Our hero is Isla, a one-woman parcel delivery service, who is given the task of delivering something strange to a stranger-sounding address by a Ms. Rebecca Hump. The names are everything. Pablo Escobar. Rebecca Hump. Roger Bavalson. Totto. Fifi. Historiographies collide, double agents expose themselves, and a saviour rises and fails every Themhotha. Can Isla deliver this all-important parcel and seek deliverance for one and all? Also, all of this is set within a frame narrative. Soan and Kwah, extraterrestrials in this world, witness all this action and try to piece everything together.
Kiss Wagon is astonishing to look at and experience. Its animation is minimalist and understated; it combines different styles and paradigms. A handful of scenes look like old-world rear-projections, with the background looking as real as an actual filmed footage or photograph. Maybe they are. Characters are stick figures and sometimes they are given a little more detail. But they are always silhouette and shadows and everything is mostly black and white and grey. Faces and bodies are opaque black, there are no features except when lips magically appear over plain countenance.
Meta storytelling
Sometimes it feels like reading a graphic novel with the images having only two axis and occasionally we see the third dimension and there is depth to a frame. It not only combines genres but there is also a bending of genders. In a land where freedom and liberty are scarce, and a boy is said to have committed the greatest sin by wearing a flowery frock, self-expression and self-determination are grave crimes.
We hear snatches of Isla and others’ backstories. They cross paths, coalesce and break away from each other over a span of decades. Personal history is not the only realm of mystery, even sexuality and gender are unclear. Maybe that is the point. Isla is said to be asexual. But is she? Are those details important? Will that colour our experience or change the story? Kiss Wagon makes us question our biases with bold new ways of presenting a story that is made of several different stories.

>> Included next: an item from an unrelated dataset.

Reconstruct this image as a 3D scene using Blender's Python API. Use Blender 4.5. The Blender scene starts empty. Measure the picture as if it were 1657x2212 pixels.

What is a better medium than cinema for such meta storytelling? There are many instances where cinema theatres are used as the place of action. In some cases, they are the centerpiece and in others, they are just ornamental and part of the cityscape. Cinema is a big part of Kiss Wagon. The title of the film appears 25 minutes into this almost-three-hour epic. Like in the real world, the film-within-the-film-with-the-same-title is a lost arthouse classic, unarchived but preserved by a theatre (called Cinema) operator named Pablo Escobar. The second half is missing but that doesn’t stop him from playing the film for re-run after re-run.
Pushes the envelope
The film is made by MG which also happens to be the initials of Midhun and Greeshma Ramachandran, credited as creative partner. In the film, the makers talk about the future of independent cinema and the inconsequential nature of the mainstream. But like in mainstream films, there is a comical police officer who cannot let go of the control room and many scenes that riff on traditional comedy found in Indian cinema. The character is credited as “stupid cop with radio”. Another is credited as “good cop in balloon”.
Kiss Wagon suggests cinema is power itself and can be moulded into any fashion for all ends. It’s an abstract piece of art that is at once about one thing and everything. Its joys are in how handmade it looks; simple and straightforward figures and images are imbued with profound radical weight and meaning. Its making suggests gargantuan effort by only a few people. Midhun is credited for story, screenplay, direction, animation, compositing, editing, sound design, music and voices for John, Captain Hump, Soan and others.
Greeshma is creative partner with credits on story, co-writing and voices for almost all the women in the film. Between them, they also share the music credits. Jicky Paul is credited as the voice of most of the male characters and the cops. A small team with an epic film that pushes the boundaries of cinema and storytelling, and positions itself as a dissenting voice against all kinds of oppression while also being accessible, funny, exhilarating and entertaining. What’s not to like?